Maybe the auto manufacturers should take a clue and put a mini-bar in the front seat? That’d be cool. Push a button and it flips up with a little tray, mini-refrigerator, maybe a mini-microwave for heating those “better when hot” snacks? Cup holder, natch. Um, what else? Ideas, people, give me ideas. Napkin holder would be nice, maybe a condiment center? Pretty soon I’m gonna need an RV just to get to work.
Then, when you’re done, push another button and that flips away and up flips your “porta-office.” Oh, the joy, the rapture, to be able to read e-mail and organize files while zipping down the road at 70 miles-per-hour in a 10,000 pound machine.
After a work “break” it’s time to get serious, so push another button and the portable DVD/game console pops up. This is for serious traffic jams only though! Remember to keep your eyes on the road and your free hand on the wheel at all times.

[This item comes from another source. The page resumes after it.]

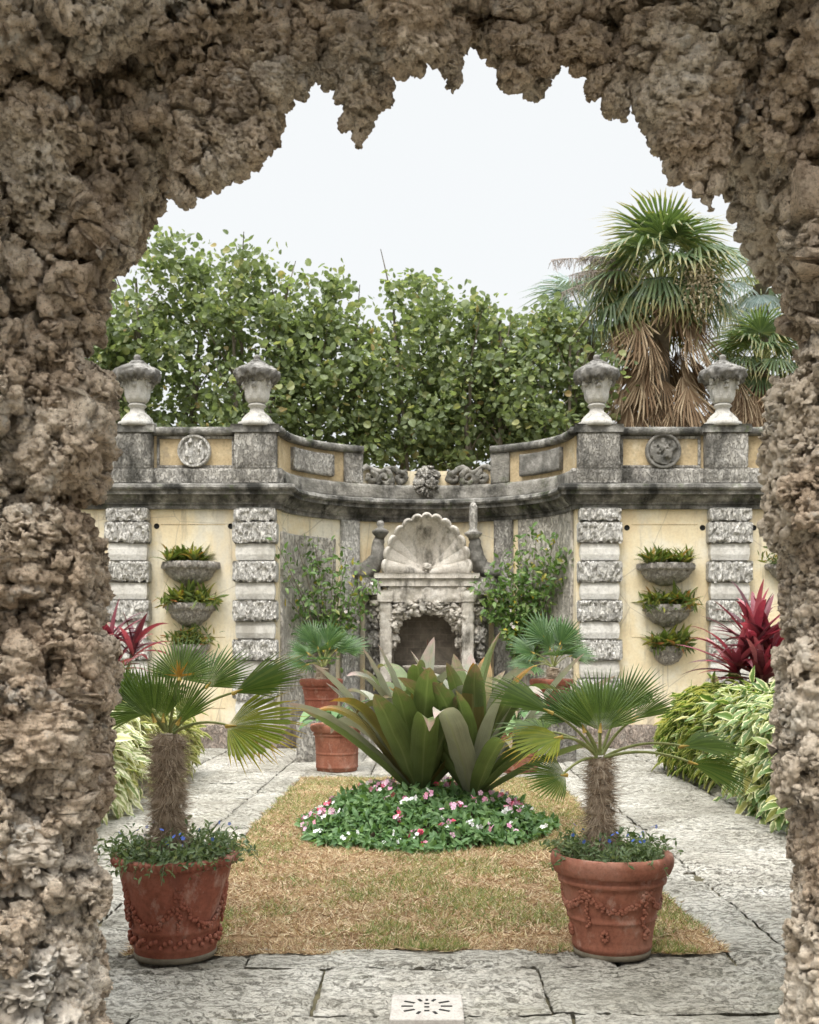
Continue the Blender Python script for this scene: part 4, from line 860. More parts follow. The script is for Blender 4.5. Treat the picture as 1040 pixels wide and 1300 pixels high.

This leads to me my latest “big idea.” I want a semi-truck, train, bus, whatever, something big, to haul a bunch of exercise equipment. Then the commuters can pay a fee to ride in the beast while exercising on their way to and from work. The trouble with that idea is when there is no traffic the ride would be too fast, and you’d get a lousy workout, but when the traffic is horrible and everyone else is all stressed and annoyed, us in the “Move it or Lose it” bus are saying, “ha ha on you. We’re getting our exercise!” I love this idea, it just needs a little tweaking, oh, and a bunch of money.
Paul Allen, Bill Gates? You have the bucks. Make it happen, and I’ll be first in line for a monthly pass, and you’ll be heroes.